Yollar Caddeler Sokaklar Siyasetin mekanı olarak Sokak


Creative Commons License

Diktaş E. O., Aydın N.

İdeolji, Erk, Mekan Sempozyumu, İzmir, Türkiye, 11 - 13 Nisan 1996, ss.200-206

  • Yayın Türü: Bildiri / Tam Metin Bildiri
  • Basıldığı Şehir: İzmir
  • Basıldığı Ülke: Türkiye
  • Sayfa Sayıları: ss.200-206
  • Dokuz Eylül Üniversitesi Adresli: Hayır

Özet

Sokaklar kentin omurgasıdır. Eğer kent, her şeyden çok kamusal yaşantı demekse, sokak da bu yaşantının öncelikli mekânıdır. Bu kamusal alan v buna paralel olarak özel olan da antikiteden bu yana sürekli biçim değiştirmiş ve kavramsal olarak önemli ölçüde kaymaya uğramıştır.

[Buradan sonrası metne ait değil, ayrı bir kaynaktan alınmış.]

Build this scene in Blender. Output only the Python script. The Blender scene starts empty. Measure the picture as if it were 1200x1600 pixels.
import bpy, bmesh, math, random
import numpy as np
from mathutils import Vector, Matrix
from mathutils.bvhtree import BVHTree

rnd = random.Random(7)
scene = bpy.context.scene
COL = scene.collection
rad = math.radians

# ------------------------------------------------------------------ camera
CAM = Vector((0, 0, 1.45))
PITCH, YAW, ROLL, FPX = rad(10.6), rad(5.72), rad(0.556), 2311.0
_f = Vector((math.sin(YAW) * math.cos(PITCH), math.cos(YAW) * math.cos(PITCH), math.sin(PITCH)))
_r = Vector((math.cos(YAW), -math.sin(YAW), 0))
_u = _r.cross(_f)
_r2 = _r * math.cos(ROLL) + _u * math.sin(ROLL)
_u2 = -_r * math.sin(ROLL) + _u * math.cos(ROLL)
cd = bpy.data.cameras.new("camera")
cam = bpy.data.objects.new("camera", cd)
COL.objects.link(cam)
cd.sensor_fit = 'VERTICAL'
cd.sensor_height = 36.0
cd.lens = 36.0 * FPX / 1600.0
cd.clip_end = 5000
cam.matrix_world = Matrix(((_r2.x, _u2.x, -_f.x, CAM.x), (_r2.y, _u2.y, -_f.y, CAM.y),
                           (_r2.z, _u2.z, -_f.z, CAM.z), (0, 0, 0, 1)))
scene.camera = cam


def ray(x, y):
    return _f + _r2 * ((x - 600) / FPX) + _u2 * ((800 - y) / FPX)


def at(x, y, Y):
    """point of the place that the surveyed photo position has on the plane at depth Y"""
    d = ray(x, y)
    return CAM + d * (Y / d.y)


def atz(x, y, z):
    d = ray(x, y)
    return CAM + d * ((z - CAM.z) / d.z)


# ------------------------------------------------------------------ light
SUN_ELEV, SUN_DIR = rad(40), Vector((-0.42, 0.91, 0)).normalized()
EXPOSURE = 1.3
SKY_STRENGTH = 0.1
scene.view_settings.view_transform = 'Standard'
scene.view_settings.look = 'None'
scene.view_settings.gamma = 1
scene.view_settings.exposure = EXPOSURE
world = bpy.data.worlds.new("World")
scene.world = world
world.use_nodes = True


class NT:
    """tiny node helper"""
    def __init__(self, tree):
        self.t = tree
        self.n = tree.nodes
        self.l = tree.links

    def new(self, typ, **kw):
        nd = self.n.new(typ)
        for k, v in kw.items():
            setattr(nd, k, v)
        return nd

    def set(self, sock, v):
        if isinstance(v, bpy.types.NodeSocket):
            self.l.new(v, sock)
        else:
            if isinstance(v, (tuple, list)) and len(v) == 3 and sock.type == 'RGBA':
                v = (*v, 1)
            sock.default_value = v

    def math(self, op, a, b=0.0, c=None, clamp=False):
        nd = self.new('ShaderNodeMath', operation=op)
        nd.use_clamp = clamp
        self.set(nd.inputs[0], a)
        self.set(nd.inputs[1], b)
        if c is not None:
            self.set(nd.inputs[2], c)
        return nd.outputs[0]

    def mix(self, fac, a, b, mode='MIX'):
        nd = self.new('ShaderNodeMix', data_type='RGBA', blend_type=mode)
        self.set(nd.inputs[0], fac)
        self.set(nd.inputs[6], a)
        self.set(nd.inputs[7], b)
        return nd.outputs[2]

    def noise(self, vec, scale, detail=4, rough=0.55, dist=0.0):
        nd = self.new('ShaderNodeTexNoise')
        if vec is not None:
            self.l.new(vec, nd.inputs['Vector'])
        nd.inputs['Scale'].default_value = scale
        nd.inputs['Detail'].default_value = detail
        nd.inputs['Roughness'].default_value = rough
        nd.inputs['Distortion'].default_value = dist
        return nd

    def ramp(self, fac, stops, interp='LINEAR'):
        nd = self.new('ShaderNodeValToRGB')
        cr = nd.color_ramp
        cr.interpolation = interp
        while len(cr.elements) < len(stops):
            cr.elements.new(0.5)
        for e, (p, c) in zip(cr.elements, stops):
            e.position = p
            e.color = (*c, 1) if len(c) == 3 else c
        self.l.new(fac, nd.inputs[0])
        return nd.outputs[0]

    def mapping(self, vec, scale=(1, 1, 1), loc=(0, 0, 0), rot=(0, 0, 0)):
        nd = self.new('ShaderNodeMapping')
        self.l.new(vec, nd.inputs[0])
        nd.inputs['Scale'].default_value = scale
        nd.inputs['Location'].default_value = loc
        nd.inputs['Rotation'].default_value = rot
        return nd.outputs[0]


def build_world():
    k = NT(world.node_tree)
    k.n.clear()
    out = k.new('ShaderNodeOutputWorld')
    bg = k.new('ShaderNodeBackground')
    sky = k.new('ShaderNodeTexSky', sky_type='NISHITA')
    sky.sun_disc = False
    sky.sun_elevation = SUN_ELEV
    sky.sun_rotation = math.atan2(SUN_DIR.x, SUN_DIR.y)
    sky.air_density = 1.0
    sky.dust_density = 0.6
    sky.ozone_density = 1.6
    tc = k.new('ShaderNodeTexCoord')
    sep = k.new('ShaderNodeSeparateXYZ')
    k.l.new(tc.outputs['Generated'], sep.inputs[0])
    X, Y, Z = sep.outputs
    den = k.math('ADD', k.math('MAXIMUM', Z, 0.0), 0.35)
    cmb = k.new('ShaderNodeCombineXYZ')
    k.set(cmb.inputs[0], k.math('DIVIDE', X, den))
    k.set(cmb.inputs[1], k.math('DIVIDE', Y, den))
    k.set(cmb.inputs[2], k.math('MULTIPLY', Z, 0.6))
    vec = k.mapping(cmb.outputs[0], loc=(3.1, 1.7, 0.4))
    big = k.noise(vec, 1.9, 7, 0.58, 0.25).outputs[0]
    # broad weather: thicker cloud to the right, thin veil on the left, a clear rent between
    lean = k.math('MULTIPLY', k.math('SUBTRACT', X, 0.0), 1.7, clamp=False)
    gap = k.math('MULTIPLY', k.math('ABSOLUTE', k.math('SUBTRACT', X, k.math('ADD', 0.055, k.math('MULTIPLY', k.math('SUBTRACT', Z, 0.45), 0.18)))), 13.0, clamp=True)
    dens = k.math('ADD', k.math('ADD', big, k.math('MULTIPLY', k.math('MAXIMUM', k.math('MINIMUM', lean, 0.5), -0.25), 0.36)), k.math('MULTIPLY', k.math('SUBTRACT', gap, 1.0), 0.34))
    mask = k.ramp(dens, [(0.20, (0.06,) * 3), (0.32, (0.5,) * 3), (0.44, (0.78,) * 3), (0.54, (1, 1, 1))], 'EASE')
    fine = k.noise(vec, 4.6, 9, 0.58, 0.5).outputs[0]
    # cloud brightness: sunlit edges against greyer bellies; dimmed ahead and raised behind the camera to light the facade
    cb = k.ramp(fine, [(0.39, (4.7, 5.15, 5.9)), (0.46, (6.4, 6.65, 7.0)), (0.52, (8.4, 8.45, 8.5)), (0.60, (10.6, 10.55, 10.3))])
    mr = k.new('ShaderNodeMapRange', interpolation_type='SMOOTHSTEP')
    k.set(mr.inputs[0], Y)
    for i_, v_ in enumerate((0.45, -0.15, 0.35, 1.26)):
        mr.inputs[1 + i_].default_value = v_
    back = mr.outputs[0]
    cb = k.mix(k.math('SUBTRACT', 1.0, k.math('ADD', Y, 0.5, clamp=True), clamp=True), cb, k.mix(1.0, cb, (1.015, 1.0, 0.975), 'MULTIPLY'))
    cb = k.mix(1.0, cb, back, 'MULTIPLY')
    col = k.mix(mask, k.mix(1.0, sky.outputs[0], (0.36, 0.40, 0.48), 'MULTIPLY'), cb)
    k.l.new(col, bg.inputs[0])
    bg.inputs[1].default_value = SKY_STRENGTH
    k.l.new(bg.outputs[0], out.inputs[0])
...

Kamusal alanın antikitedeki kullanımı özgürleştirici, bireyin kendisi olabildiği, siyasi olan eylemin sahnelendiği alanı kuşatır. Özel alan (oikos) ekonominin yani, hayatı sürdürebilmek için harcanan emeğin, kısaca zorunluluğun alanıdır.

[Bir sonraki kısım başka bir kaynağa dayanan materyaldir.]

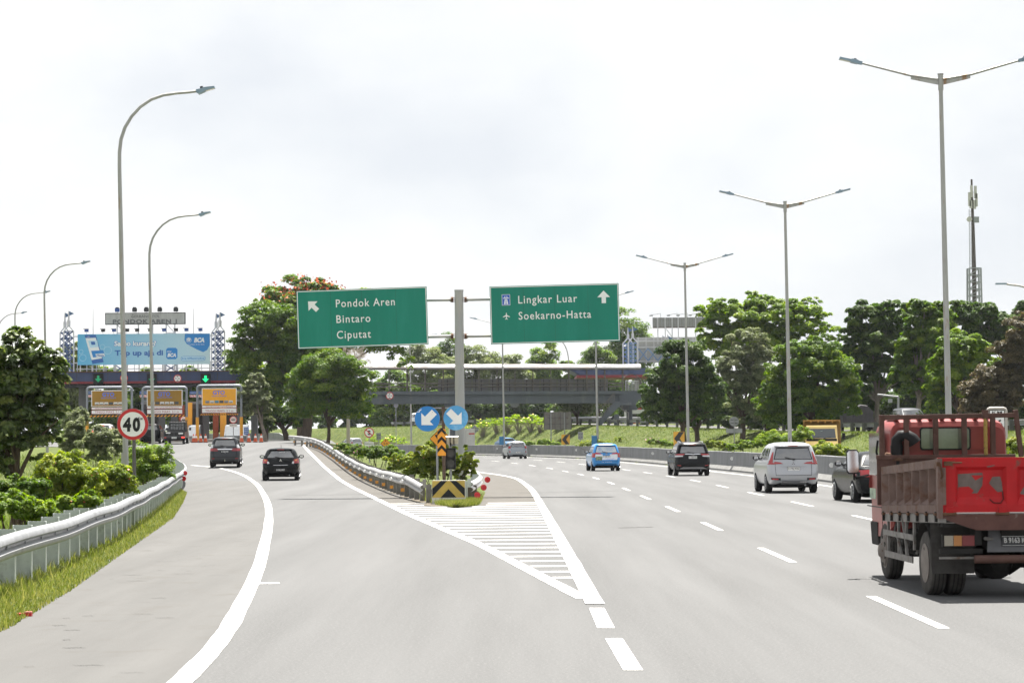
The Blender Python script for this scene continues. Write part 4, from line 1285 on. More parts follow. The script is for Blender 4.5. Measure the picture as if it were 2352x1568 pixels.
for px in (267, 316, 349, 380, 400):
    mb.beam((q.x(px), .6, q.z(px, 775)), (q.x(px), .6, z0b + .1), .1, .1, STEELW)
for pa, pb in ((267, 285), (382, 399)):
    mb.beam((q.x(pa), .6, z0b), (q.x(pb), .6, q.z(pa, 763)), .08, .08, STEELW); mb.beam((q.x(pa), .6, q.z(pa, 764)), (q.x(pb), .6, q.z(pa, 764)), .08, .08, STEELW)
mb.build('support_frame', nb)
for px, m2 in ((269, FLBL), (309, FLB), (336, FLB), (367, FLB), (404, FLB)):
    mb = MB(); X_ = q.x(px); mb.beam((X_, .4, z1b), (X_, .2, z1b + .3), .05, .05, STEELW); mb.box((X_, .15, z1b + .24), (.42, .25, .34), m2); mb.box((X_, .1, z1b + .46), (.3, .1, .1), FLB); mb.build('floodlight', nb)
for px, lab in ((214, 'thin lightning rod rising left of the name board'), (445, 'thin lightning rod rising right of the name board')):
    p0 = at(px, 853, DC + 3); tp = at(px, 709, DC + 3)
    mb = MB(); mb.tube([(0, 0, -.4), (0, 0, (tp.z - p0.z)*.6), (0, 0, tp.z - p0.z)], [.04, .03, .012], BACKG, 6); mb.tube([(0, 0, (tp.z - p0.z)*.5), (.9, 0, 0)], .008, BACKG, 4)
    tag(mb.build('lightning_rod', loc=p0), lab, 'lightning rod')

# toll booths on their islands
CREAM = mat('booth_cream', (.45, .36, .16), .7, var=.1); BROWN = mat('booth_red', (.24, .06, .03), .7, var=.15)
for px, lab in ((335, 'toll booth island with red and cream pillars behind the speed sign'), (438, 'toll booth island with red pillar behind the black pickup'), (516, 'toll booth island with dark cabin and grey concrete guard under the orange board')):
    D = DT + 6; b = base(px, D); q = PX(D, b)
    t_ = thing('toll_booth', lab, 'toll booth', b, group='toll booths')
    mb = MB(); mb.bx(-1.1, 1.1, -4, 8, -.1, .22, CONC); mb.build('island', t_, bevel=.04)
    mb = MB(); mb.bx(-.9, -.45, -1, -.5, .22, 3.2 if px != 335 else 2.4, BROWN); mb.build('pillar', t_)
    mb = MB(); mb.bx(-.3, .2, -.8, -.4, .22, 3.4 if px != 335 else 2.2, CREAM if px == 335 else YPOST); mb.build('pillar', t_)
    mb = MB(); mb.bx(-.4, 1.1, .2, 4.2, .22, 3.3, SOFFIT); mb.bx(-.45, 1.15, .1, 4.3, 3.3, 3.5, CONC_D); cb = mb.build('cabin', t_)
    mb = MB(); mb.bx(-.25, 1.0, .185, .197, 1.5, 2.9, BLACK); mb.build('window', cb)
    mb = MB(); mb.prism([(-2.6, .22), (-2.6, .5), (-1.6, 1.35), (-.9, 1.45), (-.9, .22)], -.1 if px != 516 else .25, 1.0 if px != 516 else 2.2, mat('booth_guard', (.16, .175, .19), .8, var=.12), plane='YZ'); mb.build('guard_wall', t_)
for px, lab in ((566, 'small blue notice on a post between the orange cones'),):
    D = 203.5; b = base(px, D); q = PX(D, b); t_ = thing('notice_board', lab, 'notice', b)
    mb = MB(); mb.tube([(0, .03, -.1), (0, .03, 1.15)], .03, BACKG, 8); mb.build('post', t_)
    mb = MB(); mb.bx(-.2, .2, -.02, .02, .62, 1.25, mat('notice_blue', (.04, .12, .33), .6)); pl = mb.build('panel', t_)
    mb = MB()
    for k, tx in enumerate(('PERIKSA', 'SALDO', 'ANDA')): mb.text(tx, 0, 1.08 - .18*k, .08, WHITE, y=-.028, width=.3)
    mb.build('lettering', pl)
# cones
CONEO = mat('cone_orange', (.62, .1, .03), .55, var=.12)
cone0 = None
CN = [(311, 'orange cone left of the black car at the toll lane'), (320, 'orange cone just below the 40 speed sign'), (332.5, 'orange cone right of the speed sign pole, first of two'), (342, 'orange cone right of the speed sign pole, nearer the lamp'), (444.5, 'orange cone left of the yellow portal post, outer one'), (450, 'orange cone left of the yellow portal post, inner one'), (461, 'orange cone behind the dark grey car, left one'), (472, 'orange cone behind the dark grey car, right one'), (555, 'orange cone against the yellow post right of the dark grey car'), (571.7, 'orange cone left of the small blue notice'), (586.6, 'orange cone right of the small blue notice'), (600, 'orange cone nearest the curved guardrail end')]
for px, lab in CN:
    D = 203.0 if px < 540 else 202.0; b = base(px, D)
    if cone0 is None:
        cone0 = thing('traffic_cone', lab, 'traffic cone', b, group='traffic cones at the toll lanes')
        mb = MB(); mb.box((0, 0, .025), (.4, .4, .05), BLACK); mb.build('base', cone0)
        mb = MB(); mb.cyl((0, 0, .39), 'Z', .17, .68, CONEO, 14, r2=.03); mb.build('body', cone0, smooth=50)
        mb = MB(); mb.cyl((0, 0, .47), 'Z', .118, .17, WHITE, 14, r2=.083); mb.build('stripe', cone0, smooth=50)
    else:
        dup(cone0, b, 0, lab)

# ------------------------------------------------------------ pedestrian bridge
DL, DR = 262.0, 270.0
Db = lambda px: DL + (px - 865) / (1440 - 865) * (DR - DL)
Bp = lambda px, py, back=0.0: at(px, py, Db(px)) + Vector((-.0, back, 0))
o_ = Bp(1040, 1010); o_.z = gz1(o_.x, o_.y)
br = thing('footbridge', 'grey pedestrian footbridge with curved translucent roof spanning the motorway', 'footbridge', o_)
lp = lambda px, py, back=0.0: Bp(px, py, back) - o_
BW = 2.4
DGREY = mat('bridge_grey_paint', (.10, .115, .13), .75, var=.12, vscale=.8, col2=(.15, .155, .16), c2=(.55, .7), c2scale=1, stretch=(1, 1, .3))
RAILM = mat('bridge_rail_steel', (.16, .145, .13), .7, .3, var=.2)
def wall(mb, pa, pb, yt, yb, y0, y1, m_):
    A0, A1 = lp(pa, yt(pa)), lp(pa, yb(pa)); B0, B1 = lp(pb, yt(pb)), lp(pb, yb(pb))
    vs = []
    for T_, U_ in ((A0, A1), (B0, B1)):
        for P0, yy in ((U_, y0), (U_, y1), (T_, y1), (T_, y0)):
            vs.append(P0 + Vector((0, yy, 0)))
    mb.add(vs, [(3, 2, 1, 0), (4, 5, 6, 7), (0, 1, 5, 4), (1, 2, 6, 5), (2, 3, 7, 6), (3, 0, 4, 7)], m_)
ln = lambda yl, yr: (lambda px: yl + (px - 865) / 575 * (yr - yl))
mb = MB(); wall(mb, 745, 1470, ln(898.3, 897.4), ln(906, 904.8), -.12, BW + .12, DGREY); wall(mb, 745, 1425, ln(905.9, 904.7), ln(927, 925.2), .15, BW - .15, DGREY); mb.build('deck', br)
mb = MB()
for yo in (0, BW):
    for yy in (ln(880, 879), ln(887.5, 886.5)):
        mb.tube([lp(745, yy(745), yo), lp(1100, yy(1100), yo), lp(1434, yy(1434), yo)], .045, RAILM, 6)
mb.build('railing', br)
for k in range(-3, 15):
    px = 893 + 41.4*k
    if px > 1470: break
    for yo in (0, BW):
        mb = MB(); mb.beam(lp(px, ln(898.5, 897.6)(px), yo), lp(px, ln(845.5, 845.5)(px), yo), .09, .09, RAILM); mb.build('post', br)
mb = MB(); ROOFM = mat('translucent_roofing', (.2, .2, .205), .45, var=.2, vscale=.4, col2=(.2, .165, .145), c2=(.48, .6), c2scale=.35, stretch=(1, .3, .3))
n_ = 26
rows = []
for k in range(9):
    t_ = k/8; a = math.pi*t_
    rows.append([lp(760 + (1472 - 760)*j/n_, 846.2, 0) + Vector((0, BW/2 - (BW/2 + .35)*math.cos(a), .52*math.sin(a) + .02*((j*7) % 3)*math.sin(a))) for j in range(n_ + 1)])
for k in range(8): mb.strip(rows[k], rows[k+1], ROOFM)
for k in range(8): mb.strip([p - Vector((0, 0, .03)) for p in rows[k+1]], [p - Vector((0, 0, .03)) for p in rows[k]], ROOFM)
mb.build('roof', br, smooth=60)
mb = MB(); mb.tube([lp(760, 846.6, -.2), lp(1472, 846.6, -.2)], .06, RAILM, 6); mb.tube([lp(760, 846.6, BW + .2), lp(1472, 846.6, BW + .2)], .06, RAILM, 6)
for px in range(776, 1472, 21):
    mb.tube([lp(px, 846.2) + Vector((0, BW/2 - (BW/2 + .3)*math.cos(a), .47*math.sin(a))) for a in np.linspace(0, math.pi, 7)], .03, RAILM, 5)
mb.build('roof_frame', br)
PAN = mat('bridge_panel_grey', (.2, .2, .2), .85, var=.12, vscale=1)
for k in range(10):
    pa = 1005 + 39.4*k
    mb = MB(); wall(mb, pa, pa + 38.6, ln(868.5, 868.5), ln(897.8, 897.0), BW + .12, BW + .17, PAN)
    for px in (pa + 8, pa + 21):
        mb.beam(lp(px, 870, BW + .1), lp(px, 897, BW + .1), .07, .07, SOFFIT)
    mb.build('banner_panel', br)
mb = MB(); A = lp(1041, 905, BW/2)                                 # middle pier
mb.prism([(-1.0, A.z), (1.0, A.z), (1.0, lp(1041, 930).z), (.45, lp(1041, 944).z), (-.45, lp(1041, 944).z), (-1.0, lp(1041, 930).z)], A.y - 1.1, A.y + 1.1, DGREY, Matrix.Translation((A.x, 0, 0)))
mb.cyl((A.x, A.y, lp(1041, 944).z/2 - .1), 'Z', .42, lp(1041, 944).z + .2, DGREY, 16); mb.build('pier', br)
A = lp(1446, 905, BW/2); gzr = gz1(A.x + o_.x, A.y + o_.y) - o_.z
mb = MB()
mb.prism([(-1.2, lp(1446, 905).z), (1.25, lp(1446, 905).z), (1.25, lp(1446, 930).z), (.8, lp(1446, 941).z), (-.55, lp(1446, 941).z), (-1.2, lp(1446, 933).z)], A.y - 1.5, A.y + 1.3, DGREY, Matrix.Translation((A.x, 0, 0)))
mb.cyl((A.x, A.y - .5, (lp(1446, 941).z + gzr)/2 - .2), 'Z', .33, lp(1446, 941).z - gzr + .6, DGREY, 16)
mb.tube([(A.x - .9, A.y - 1.6, lp(1446, 926).z), (A.x - .9, A.y - 1.6, lp(1446, 940).z), (A.x - .2, A.y - 1.6, lp(1446, 947).z), (A.x - .2, A.y - 1.6, gzr - .2)], .09, CONC, 8); mb.build('pier', br)
mb = MB()                                                      # stairs
yb = A.y - 3.2
def st(px, py): v = at(px, py, o_.y + yb) - o_; return (v.x, v.z)
mb.prism([st(1412, 922), st(1426, 922), st(1426, 930), st(1393, 962), st(1380, 978), st(1377, 978), st(1377, 966)], yb, yb + .16, DGREY)
mb.prism([st(1412, 922), st(1426, 922), st(1426, 930), st(1393, 962), st(1380, 978), st(1377, 978), st(1377, 966)], yb + 1.7, yb + 1.86, DGREY)
mb.prism([st(1426, 923), st(1452, 923), st(1452, 930), st(1426, 930)], yb, yb + 3.0, DGREY)
for k in range(12):
    xa, za = st(1412 - 2.9*k, 925 + 3.6*k); mb.bx(xa - .32, xa, yb + .16, yb + 1.7, za - .12, za, CONC_D)
mb.prism([st(1409, 955), st(1423, 948), st(1411, 961), st(1386, 1000), st(1378, 1000)], yb + 2.2, yb + 2.4, DGREY)
for pa, pb, y0 in ((1376, 1380, 966), (1411, 1422, 952)):
    xa, za = st(pa, y0); xb, _ = st(pb, y0); mb.bx(xa, xb, yb + .3, yb + 1.2, -.5, za, DGREY)
mb.build('stairs', br)
mb = MB()
for k in range(11):
    xa, za = st(1411 - 3.2*k, 922 + 4.0*k); mb.beam((xa, yb, za), (xa, yb, za + 1.0), .04, .04, RAILM)
(xa, za), (xb, zb) = st(1411, 921), st(1378, 962); mb.beam((xa, yb, za + 1), (xb, yb, zb + 1), .06, .06, RAILM)
for k in range(10):
    A2 = lp(1437 + 3.2*k, 897); mb.beam(A2, A2 + Vector((0, 0, 1.1)), .05, .05, STEELW)
mb.beam(lp(1436, 897) + Vector((0, 0, 1.1)), lp(1467, 897) + Vector((0, 0, 1.1)), .06, .06, STEELW)
mb.tube([lp(1452, 897, BW) + Vector((1.2*math.cos(a), 0, .6 + 1.3*math.sin(a))) for a in np.linspace(0, math.pi, 12)], .05, RAILM, 6)
mb.build('stair_railing', br)
round_sign(895, 908.5, Db(895) - .2, 8.8, 'round red rimmed 4,2 m height sign fixed on the footbridge', height_draw('4,2 m'))
p = at(1182.6, 925, Db(1182) + BW + .3)
mb = MB(); mb.cyl((0, 0, 0), 'Y', .52, .05, BACKG, 24); mb.box((0, .05, .5), (.1, .05, 1.0), BACKG); tag(mb.build('sign_back', loc=p), 'back of a round sign hanging below the footbridge deck', 'road sign')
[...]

Kamusal alanın fiziksel mekânı agora ve sokak ise, özel alanın mekânı da “hane/ev”dir. Yani ailenin mekânı.

Arendt’e göre kamusal alanı kuran “eylem”, insani yaşam etkinliğinin (vita activa) siyasi olan tek birimidir. Eylemin siyasiliği de nesnelerle dolayımlandırılmadan insani bir çoğulluğu içermesinden gelir. Yani eylem, insanın ancak başkalarıyla gerçekleştirebildiği, başkalarının tanıklığına gereksinim duyan ve bu yüzden siyasi olan tek etkinliktir. Eylemde “kimlik” ifşa edilir ve birey kamusal alanın aydınlığında “görünür” kılınır. Buna karşıt olarak iç mekân, evi ifade eden ”megaron”un karanlık, siyahlık gibi yan anlamları vardır. Arendt’in siyaset tarifi, polise gönderme yaparak bu çoğulluk durumunu merkezine alır. Bu nedenle sokak/agora siyasetin mekânıdır.

Antik siyaset ve siyasetin modern tarifi arasında uçurum vardır. Siyaset antik yunanda “birlikte eylemek”, yani çoğulluk durumuna karşılık gelen bir öz taşırken, modern siyaset yöneten ve yönetilen ilişkisini temel alır. Daha doğru bir ifadeyle “insanları yönetme sanatıdır”. Modern siyasetin öncellerini Roma’da, giderek Platon ve geç antikitede bulmak olanaklıdır. Siyasetin dönüşümü aynı samanda kamusal alanın da dönüşümüdür. Ve Arendt bunun kökenini “eylem”in “yapma” ile ikamesinde bulur.